Matt Singer Carries All Kinds of Tunes

PHOTO BY MATT LOW

 

In the past few years the Jack Spade diaspora has produced variously intriguing new ventures in art and advertising, fashion blogging, and, with the recent launch of Matt Singer’s eponymous label, an eccentric new (dare we say, Spade-ian) lifestyle brand. Having spent nine years at Jack, which he helped launch with Andy Spade after working with him at the Chiat Day advertising firm, Singer left the brand last winter to produce the things that he’d want in his “wonder room.” “I don’t think I’m special in this regard,” he modestly told me last week  at his Lower East Side studio, which is decorated with Saarinen furniture, a wall tacked with inspirational (and strikingly odd) news clippings, and samples from his collection and various collaborations. 

For the latter, you might recall the book he produced of The Paris Review‘s interviews with William Styron to help boost the journal’s subscriptions. He also got the Parsons School of Design’s Illustration department to base this year’s theses around superhero alter-ego stories written by Brooklyn grade schoolers, and teamed up with Soho-based eyewear designer Selima Salaun for the non-profit-benefitting Project Selima & Matt, which produced a limited-edition pair of frames with an inscription written by Jonathan Lethem for The Thing Quarterly last fall and a forthcoming pair of “invisibility glasses,” out this month at the Brooklyn Superhero Supply Co.

“If you’re cursed with having silly ideas and the need to share them with people that’s what you get,” says Singer, whose decidedly less silly fashion collection just dropped at the newly opened Project No. 8a at New York’s Ace Hotel. Among the highlights are unisex two-ply, double-stitch cotton oxford shirts with plackets that stop just above the tastefully rounded hems, decoupage ashtrays with the images of the Soviet space dogs Laika, Belka and Strelka (which also adorn his hang tags), handmade cotton belts (in turquoise, purple, salmon, navy and yellow) that feature a little monkey stamped on the inside of the suede fasteners, and his signature line of 22 ounce cotton canvas bags—a weekender, briefcase, and tote – that boast nicely weighted waxed cotton handles and a cheeky logo featuring the planets being orbited by a tetherball sun. “It’s probably Jack-ish,” admits Singer of the line. “But I think by doing some of these things for so long I’ve learned how to make them better. I’m not someone who’s going to buy a new bag each season, so it’s really about making great things.”

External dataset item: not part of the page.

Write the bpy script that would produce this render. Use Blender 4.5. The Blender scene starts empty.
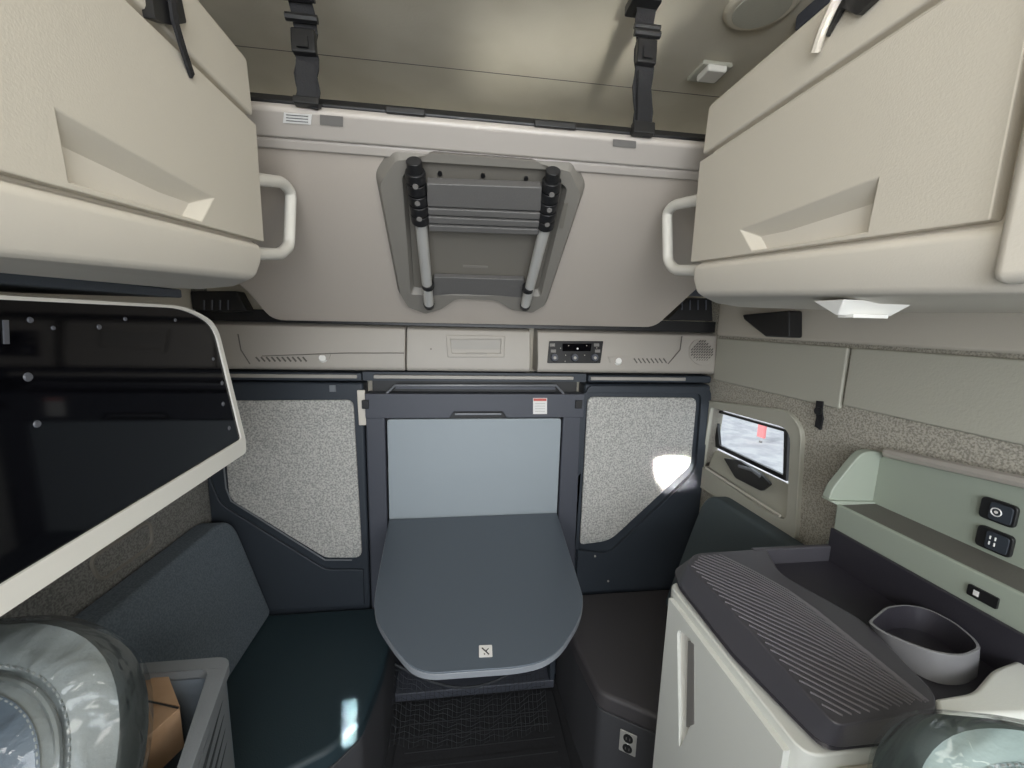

Also included under that rubric is a selection of well-curated (and not overly-priced) vintage watches, pencil bags handwoven out of discarded plastic bags by a women’s collective from the West African nation Burkina Faso, short films produced by Singer and his friends, and a selection of titles from Idlewood Books that can all be found on his similarly well-curated website. “It’s like my version of This American Life,” says Singer, who one day hopes to open his own store. Until then he’ll be rendering ideas from his wellspring of esoterica, like ornithologist John L. Bull’s obituary, or the once-secret bowling alley inside Henry Clay Frick’s Fifth Avenue mansion. “I probably won’t be making a bowling bag called ‘The Henry’ anytime soon,” laughs Singer. “But that’s what I’m drawn to—an interesting obituary, a life well-lived and how to do that.”